Thursday, May 5, 2011

Poetry Reading

Earlier in the semester I attended a poetry reading at Reese Museum on the ETSU campus. The option to go was brought up in class. I have always been interested in poetry and loved hearing it. In high school we had a similar poetry reading and I loved it. Despite my love for poetry I did not have a positive attitude about going to this event. I thought that it was going to be super boring. I went into the poetry reading with a negative attitude but left feeling incredible. The event was very short, it seemed almost too short, but I was touched by so many different readings in such a short amount of time. One thing that stood out to me the most about their poetry was how real it was. This semester I have been reading poems that have been very difficult to understand and interpret. Their poems were flowing and alive. They had so much detail and emotion. I caught myself even tearing up at one of the poems which were about religion. Each of them was short stories and you could tell that the words meant so much to the poet that was reading them aloud. The audience did not understand every detail about each poem, of course, because they were personal events. Also, their poems did not have a certain structure or form. They were just free flowing. I am very glad that I went and experienced poetry from current writers.

Heard no more

"The Voice", by Hardy I thought was a great poem that showed hope but then an understating of the truth and realization. The poem is in the first person, with the speaker being Hardy. Hardy hears a voice calling to him that he believes is his wife that died. She tells him she has changed and she not who she use to be.
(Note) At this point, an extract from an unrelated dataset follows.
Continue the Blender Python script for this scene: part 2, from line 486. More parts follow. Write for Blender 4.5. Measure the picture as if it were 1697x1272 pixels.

He is hopeful in the beginning of the poem that the voice is his wife, but then realizes it is just the breeze and his imagination. towards the end of the poem he realizes that he will never hear her voice again an that she is truly gone and will never be heard again. I think this is something that most people that have lost someone close to them can relate to. He is sad that she is gone and does not want to believe it at first. When he remembers her he pictures her at her best when they got married. When people die you like to remember the good things about them and in this poem this is what Hardy does. He wants so try and keep a connection with his wife but then realizes he has to move on because she will be heard no more.

The Duty of a Soldier

One poem that I was hoping we would read but never touched on was Tennyson's "The Charge of the Light Brigade." This poem is one of Tennyson's most famous pieces and is alluded to in countless pieces of writing, film and other entertainment mediums. In it Tennyson praises the bravery of the British Dragoons who made a suicide charge against Russian cannons during the Crimean War. Tennyson narrates in a lyrical ballad the story of the Light Brigade as they rode into "the jaws of death." It is written to sound swift like a cavalry charge with the words making sounds like the thunder of hoofs on a plain. The second stanza contains what many modern military historians consider to be the best summary of the duty of a soldier; "Theirs not to make reply,/ Theirs not to reason why,/ Theirs but to do and die." Soldiers are never to question orders and just do them without hesitation. Tennyson seems to believe that this shows the utmost bravery as one must march unquestioningly to their death without remorse or fear. Willingly sacrificing themselves for an officer's say so, even if it is a mistake as the real Charge of the Light Brigade was.

World War One Poetry

I wouldn't say that I had one specific piece that was my favorite as all of the World War One poets struck me as profound and interesting. The way that some of them found beauty in one of the most horrid wars was something that always struck me with awe. Living in such horrid conditions as they did how could they see such beauty in the world, the poppies in the fields of Flanders, or see the beauty in what they were doing for their homeland. Yet in sharp contrast there is also the horror that they write about like the lost generation of young men who went off to war and never returned to be fathers, friends or sons to their mothers, or the treachery of nationalism that sent them off to die trying to find some glorification for it. It was interesting to read all the different perspectives of the war and how people learned form it and tried to teach those lessons to the future generations.

Anti-Patriot

The poem "Epitaph on an Army of Mercenaries" by A.E. Housman is a poem that criticizes the use of hired guns with no loyalty to the nation rather than regular foot soldiers who would have a sense of patriotism and love of the homeland. Specifically talking about the First Battle of Ypres where territorial soldiers broke and fled from the German advance while the professional soldiers of the British standing army held ranks and took on the brunt of the German forces, Housman called mercenary soldiers unpatriotic claiming that all they do is take their wages and run. Comparing the British regulars to Atlas, he praises them for holding up the sky while the mercenaries run as it falls. By standing they keep the Earth from parting and defend what the mercenaries think God abandons. By staying and fighting they save their payment, not money but life and the ability to go home to their families and loved ones.